Sin previo aviso, en plena faena, una gran masa de agua se coló por la puerta de largada de popa y violentamente nos golpeó y movilizó. Gran susto y frío, tremenda imagen y sensación aterradora. Empapada por fuera y por dentro, a pesar de la impermeabilidad del traje especial para el frío, así terminaba mi primera guardia. Al despertar, iniciaba de nuevo la siguiente, y ya comenzaba la virada.
Mi labor como observadora consiste en la directa observación, control y toma de datos científicos de las actividades desarrolladas en el medio marino, obteniendo información imprescindible para el desarrollo de políticas efectivas de protección ambiental y poder así preservar los recursos marinos mediante adecuadas y correctas gestiones de nuestros mares. Es para ello clave y esencial determinar in situ el impacto ocasionado en el ecosistema, con el fin de que perdure un correcto equilibrio entre explotación y conservación.
Debemos cerciorarnos de que se cumplen las medidas de conservación y las normativas estipuladas por cada OROP (Organizaciones Regionales de Ordenación Pesquera) para cada pesquería, las cuales difieren según el área; la cuantificación e identificación de la captura total; realizar el estudio científico de las especies afectadas e involucradas, tanto de la especie objetivo de cada buque y arte y el bycatch (fauna asociada, la cual suele ser descartada); la toma de muestras biológicas; registro de condiciones medioambientales y censos de mamíferos marinos y aves circundantes.
Todo esto, llevado a mi diaria práctica en el arte del palangre, y por cada lance, se traduce en 2 horas de observación de la virada en cubierta, en la intemperie, bajo el frío y a veces nieve. Tras ello, prosigo con 3 o 4 horas en factoría, lugar destinado para la elaboración y procesado del pescado. En esta otra oficina, llevamos a cabo los muestreos pertinentes: talla, peso, sexo, madurez gonádica, extracción otolitos, toma de muestras para estudios taxonómicos y geoquímicos bajo el efecto del eterno ruido y la escandalosa sangre.

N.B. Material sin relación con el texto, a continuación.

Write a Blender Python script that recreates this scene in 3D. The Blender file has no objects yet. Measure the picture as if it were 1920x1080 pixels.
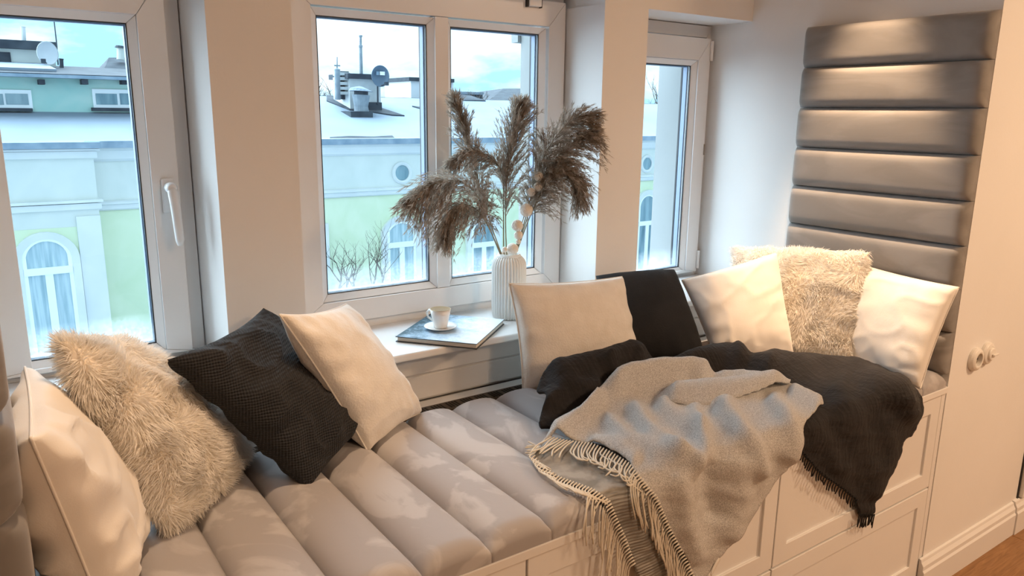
import bpy, bmesh, math, random
import numpy as np
from mathutils import Vector, Matrix, noise
from mathutils.geometry import delaunay_2d_cdt

random.seed(7)
RNG = np.random.default_rng(7)
S = bpy.context.scene
COL = S.collection
PI = math.pi

# ------------------------------------------------------------------ camera
F_PX = 1433.2
YAW, PITCH, ROLL = 0.61750537, -0.22408333, 0.01209499
CF = np.array([math.sin(YAW) * math.cos(PITCH), math.cos(YAW) * math.cos(PITCH), math.sin(PITCH)])
CR = np.array([math.cos(YAW), -math.sin(YAW), 0.0])
CU = np.cross(CR, CF)
CR, CU = CR * math.cos(ROLL) + CU * math.sin(ROLL), -CR * math.sin(ROLL) + CU * math.cos(ROLL)
CAM = np.array([0.0, 0.0, 1.275])
cam_d = bpy.data.cameras.new('camera')
cam = bpy.data.objects.new('camera', cam_d)
COL.objects.link(cam)
cam.matrix_world = Matrix(((CR[0], CU[0], -CF[0], CAM[0]), (CR[1], CU[1], -CF[1], CAM[1]),
                           (CR[2], CU[2], -CF[2], CAM[2]), (0, 0, 0, 1)))
cam_d.sensor_width = 36
cam_d.lens = 36 * F_PX / 1920
cam_d.clip_start = 0.02
cam_d.clip_end = 300
S.camera = cam

# ------------------------------------------------------------------ world, sun, lamps, exposure
S.view_settings.view_transform = 'Standard'
S.view_settings.look = 'None'
S.view_settings.gamma = 1.0
S.view_settings.use_curve_mapping = False
S.view_settings.exposure = 0.6

world = bpy.data.worlds.new('sky')
S.world = world
world.use_nodes = True
nt = world.node_tree
nt.nodes.clear()
wo = nt.nodes.new('ShaderNodeOutputWorld')
bg = nt.nodes.new('ShaderNodeBackground')
tc = nt.nodes.new('ShaderNodeTexCoord')
mp = nt.nodes.new('ShaderNodeMapping')
mp.inputs['Scale'].default_value = (3.0, 3.0, 9.0)
mp.inputs['Location'].default_value = (1.7, 0.2, 0.1)
nz = nt.nodes.new('ShaderNodeTexNoise')
nz.inputs['Scale'].default_value = 1.6
nz.inputs['Detail'].default_value = 6
nz.inputs['Roughness'].default_value = 0.55
cr = nt.nodes.new('ShaderNodeValToRGB')
cr.color_ramp.elements[0].position = 0.42
cr.color_ramp.elements[0].color = (0.32, 0.54, 0.70, 1)
cr.color_ramp.elements[1].position = 0.60
cr.color_ramp.elements[1].color = (0.90, 0.97, 1.0, 1)
nt.links.new(tc.outputs['Generated'], mp.inputs['Vector'])
nt.links.new(mp.outputs['Vector'], nz.inputs['Vector'])
nt.links.new(nz.outputs['Fac'], cr.inputs['Fac'])
nt.links.new(cr.outputs['Color'], bg.inputs['Color'])
bg.inputs['Strength'].default_value = 1.35
nt.links.new(bg.outputs['Background'], wo.inputs['Surface'])


def light(name, kind, loc, energy, color, target=None, **kw):
    d = bpy.data.lights.new(name, kind)
    d.energy = energy
    d.color = color
    for k, v in kw.items():
        setattr(d, k, v)
    o = bpy.data.objects.new(name, d)
    COL.objects.link(o)
    o.location = loc
    if target is not None:
        o.rotation_euler = (Vector(target) - Vector(loc)).to_track_quat('-Z', 'Y').to_euler()
    return o


WARM = (1.0, 0.67, 0.41)
light('daylight_fill_sun', 'SUN', (-3.6, 7.2, 6.2), 11.5, (0.84, 0.93, 1.0), (0, 0, 0), angle=math.radians(115))  # very broad sun added to strengthen the daylight coming in through the windows
light('downlight_headboard', 'SPOT', (1.72, 1.16, 2.15), 98, WARM, (2.02, 1.14, 0),
      spot_size=math.radians(33), spot_blend=0.6, shadow_soft_size=0.03)
light('downlight_left_end', 'SPOT', (0.36, 1.04, 2.15), 30, WARM, (0.35, 1.04, 0),
      spot_size=math.radians(46), spot_blend=0.6, shadow_soft_size=0.03)
light('ceiling_lamp_room', 'AREA', (2.6, -0.45, 2.16), 25, WARM, (2.6, -0.40, 0), shape='DISK', size=0.35)
light('ceiling_lamp_rear', 'AREA', (1.1, -1.5, 2.16), 19, WARM, (1.1, -1.0, 0), shape='DISK', size=0.45)

# ------------------------------------------------------------------ helpers: view rays and points


def rays(px):
    px = np.asarray(px, float).reshape(-1, 2)
    return CF + np.outer((px[:, 0] - 960) / F_PX, CR) - np.outer((px[:, 1] - 540) / F_PX, CU)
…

Los marineros descabezan y destripan al organismo, conservando el tronco íntegro en túneles de rápido congelado, y tras unas horas, son transferidos a la bodega en cajas perfectamente etiquetadas para ser almacenados. Mi tercera oficina es por todos conocida, la común y estándar, la de mesa y silla. Es el momento de digitalizar todos los datos recabados.
Además de todo lo anterior, cumplimos con la obligación del barco del marcado de individuos vivos capturados en buen estado para posteriormente liberarlos, contribuyendo así con estudios de abundancia y distribución espacial, movimiento y dispersión, estructura de stock poblacional y ciclo de vida de Dissostichus eleginoides (merluza negra/róbalo de fondo/austromerluza patagónica)

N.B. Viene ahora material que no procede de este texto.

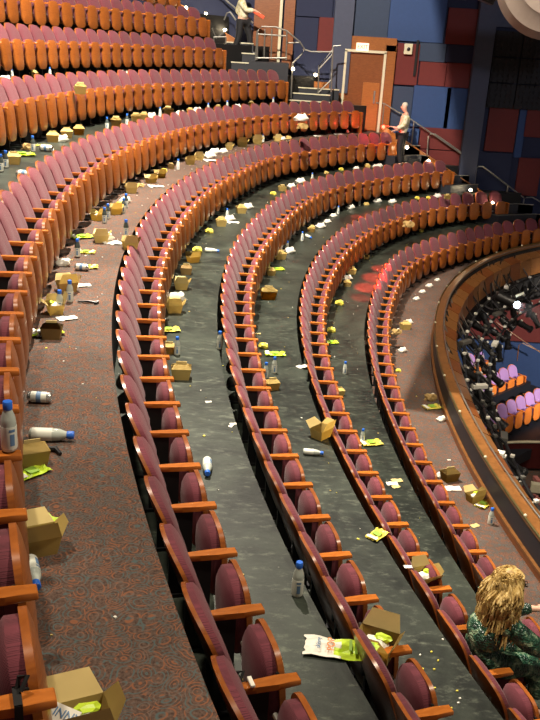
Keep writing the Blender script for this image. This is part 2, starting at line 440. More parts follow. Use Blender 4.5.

Tras varias jornadas sin tregua, pues todas son lunes por igual, aparece para quedarse la fatiga y el dolor de músculos que no sabía ni que tenía: las muñecas de abrir duros cráneos, los brazos de cargar ejemplares para soltarlos o pesarlos, la tensión del cuerpo resistiendo el dinamismo mientras sujetas al pez con cuchillo o bisturí en mano.
Y entre una de estas fechas vino mi cumpleaños, y ni tiempo ni energía tuve para poder interiorizarlo y disfrutarlo. Eso sí, muchos mensajes desde lejos llegaron como ráfagas de cálidos abrazos, varios náuticos regalos hechos a mano y una gran tarta para celebrarlo.
Con la rutina, todos vamos normalizando nuestro estado, y con ojeras que cuelgan y rostros que pierden expresión, en modo economizador de energía, seguimos trabajando. Pero juntos, en equipo, se hace más liviano. Algo intangible me une a la marinería. También yo fui educada en el valor del sacrificio y el esfuerzo, en la humildad como base y en el concepto universal de igualdad sin clases.
Y es algo que, a indonesios y peruanos, los que conforman el colectivo obrero, les sorprende desgraciadamente. Sonrío amable y dignifico a mis compañeros que sacrifican sus años y esclavizan sus vidas por un mísero salario, el cual no alcanza ni mil euros en algunos barcos. Son mi ejemplo de fortaleza, de resistencia y resiliencia. Les entrego mi más sincera admiración en forma de alguna broma o comentario, pues ellos son realmente los héroes de la historia que narro.
¿Y luego quién se queja de que está caro el pescado? Sigo cuestionándome la firmeza y tenacidad de mi adictivo vínculo con la dureza del océano, nuestro trabajo, con sus condiciones e imposiciones, bajo sus leyes y mandatos. Quizás es como dice un rapero murciano, y es que me hace sentir viva, “saber que no estoy muerto y poder seguir muriendo. Mis ojeras no son de sueño. Son de esforzarme en ser aquello que quise ser de pequeño”
Ya está cerca el hielo. No lo veo, pero lo huelo, lo siento.